### The task
Return all of the data exactly as written, without the pictures.

### Data segment

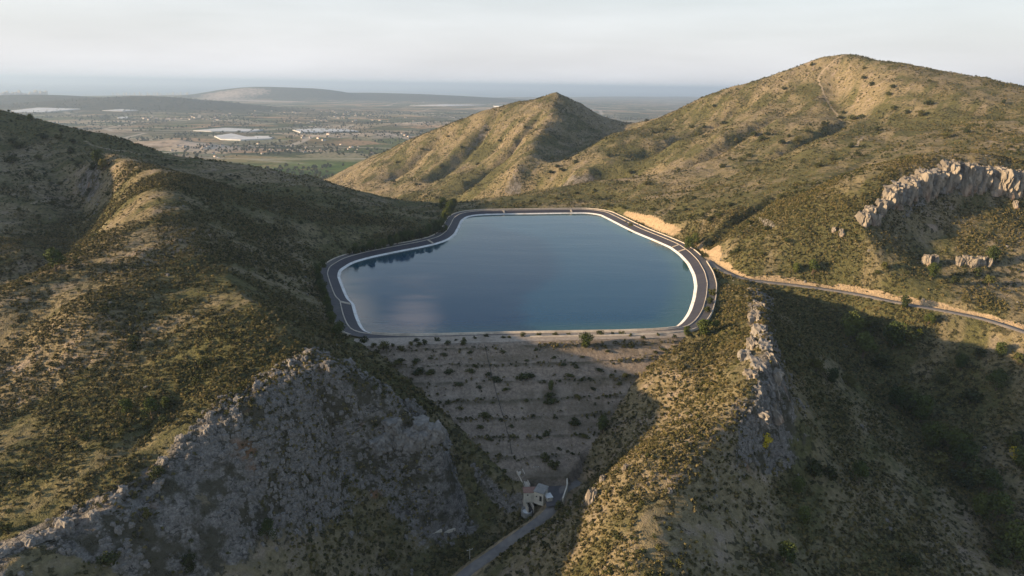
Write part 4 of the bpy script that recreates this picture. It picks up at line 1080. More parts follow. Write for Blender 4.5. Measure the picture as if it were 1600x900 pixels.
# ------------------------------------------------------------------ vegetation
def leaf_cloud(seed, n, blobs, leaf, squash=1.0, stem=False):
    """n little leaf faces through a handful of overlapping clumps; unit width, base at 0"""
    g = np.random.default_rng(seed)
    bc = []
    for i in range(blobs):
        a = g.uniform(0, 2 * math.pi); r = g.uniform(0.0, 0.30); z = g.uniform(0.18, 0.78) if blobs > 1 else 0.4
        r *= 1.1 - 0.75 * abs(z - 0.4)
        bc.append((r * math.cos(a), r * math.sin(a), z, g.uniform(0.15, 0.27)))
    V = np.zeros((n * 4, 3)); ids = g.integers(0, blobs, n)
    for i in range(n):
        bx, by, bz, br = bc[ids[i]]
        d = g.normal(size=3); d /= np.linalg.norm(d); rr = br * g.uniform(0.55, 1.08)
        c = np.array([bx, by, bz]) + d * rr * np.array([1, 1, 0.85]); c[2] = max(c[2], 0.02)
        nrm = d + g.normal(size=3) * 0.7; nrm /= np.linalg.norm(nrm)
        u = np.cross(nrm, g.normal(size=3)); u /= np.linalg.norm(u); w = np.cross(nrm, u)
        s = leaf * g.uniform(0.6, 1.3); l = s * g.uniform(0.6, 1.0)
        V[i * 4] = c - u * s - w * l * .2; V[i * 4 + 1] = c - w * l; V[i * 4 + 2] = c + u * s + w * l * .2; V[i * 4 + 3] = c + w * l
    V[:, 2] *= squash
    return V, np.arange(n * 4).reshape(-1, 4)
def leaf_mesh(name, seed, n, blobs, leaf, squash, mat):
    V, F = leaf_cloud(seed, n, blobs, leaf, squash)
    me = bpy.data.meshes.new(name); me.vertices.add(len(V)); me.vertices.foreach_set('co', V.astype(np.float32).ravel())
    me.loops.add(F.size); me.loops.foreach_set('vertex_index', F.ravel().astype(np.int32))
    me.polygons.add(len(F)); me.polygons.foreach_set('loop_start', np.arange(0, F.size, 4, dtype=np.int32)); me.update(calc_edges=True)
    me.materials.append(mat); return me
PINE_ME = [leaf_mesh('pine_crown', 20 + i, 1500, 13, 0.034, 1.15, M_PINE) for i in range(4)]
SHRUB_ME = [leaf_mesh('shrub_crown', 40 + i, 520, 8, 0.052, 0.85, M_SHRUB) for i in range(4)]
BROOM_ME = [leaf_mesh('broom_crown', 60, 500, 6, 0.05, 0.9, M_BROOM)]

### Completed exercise
Write part 4 of the bpy script that recreates this picture. It picks up at line 1080. More parts follow. Write for Blender 4.5. Measure the picture as if it were 1600x900 pixels.
# ------------------------------------------------------------------ vegetation
def leaf_cloud(seed, n, blobs, leaf, squash=1.0, stem=False):
    """n little leaf faces through a handful of overlapping clumps; unit width, base at 0"""
    g = np.random.default_rng(seed)
    bc = []
    for i in range(blobs):
        a = g.uniform(0, 2 * math.pi); r = g.uniform(0.0, 0.30); z = g.uniform(0.18, 0.78) if blobs > 1 else 0.4
        r *= 1.1 - 0.75 * abs(z - 0.4)
        bc.append((r * math.cos(a), r * math.sin(a), z, g.uniform(0.15, 0.27)))
    V = np.zeros((n * 4, 3)); ids = g.integers(0, blobs, n)
    for i in range(n):
        bx, by, bz, br = bc[ids[i]]
        d = g.normal(size=3); d /= np.linalg.norm(d); rr = br * g.uniform(0.55, 1.08)
        c = np.array([bx, by, bz]) + d * rr * np.array([1, 1, 0.85]); c[2] = max(c[2], 0.02)
        nrm = d + g.normal(size=3) * 0.7; nrm /= np.linalg.norm(nrm)
        u = np.cross(nrm, g.normal(size=3)); u /= np.linalg.norm(u); w = np.cross(nrm, u)
        s = leaf * g.uniform(0.6, 1.3); l = s * g.uniform(0.6, 1.0)
        V[i * 4] = c - u * s - w * l * .2; V[i * 4 + 1] = c - w * l; V[i * 4 + 2] = c + u * s + w * l * .2; V[i * 4 + 3] = c + w * l
    V[:, 2] *= squash
    return V, np.arange(n * 4).reshape(-1, 4)
def leaf_mesh(name, seed, n, blobs, leaf, squash, mat):
    V, F = leaf_cloud(seed, n, blobs, leaf, squash)
    me = bpy.data.meshes.new(name); me.vertices.add(len(V)); me.vertices.foreach_set('co', V.astype(np.float32).ravel())
    me.loops.add(F.size); me.loops.foreach_set('vertex_index', F.ravel().astype(np.int32))
    me.polygons.add(len(F)); me.polygons.foreach_set('loop_start', np.arange(0, F.size, 4, dtype=np.int32)); me.update(calc_edges=True)
    me.materials.append(mat); return me
PINE_ME = [leaf_mesh('pine_crown', 20 + i, 1500, 13, 0.034, 1.15, M_PINE) for i in range(4)]
SHRUB_ME = [leaf_mesh('shrub_crown', 40 + i, 520, 8, 0.052, 0.85, M_SHRUB) for i in range(4)]
BROOM_ME = [leaf_mesh('broom_crown', 60, 500, 6, 0.05, 0.9, M_BROOM)]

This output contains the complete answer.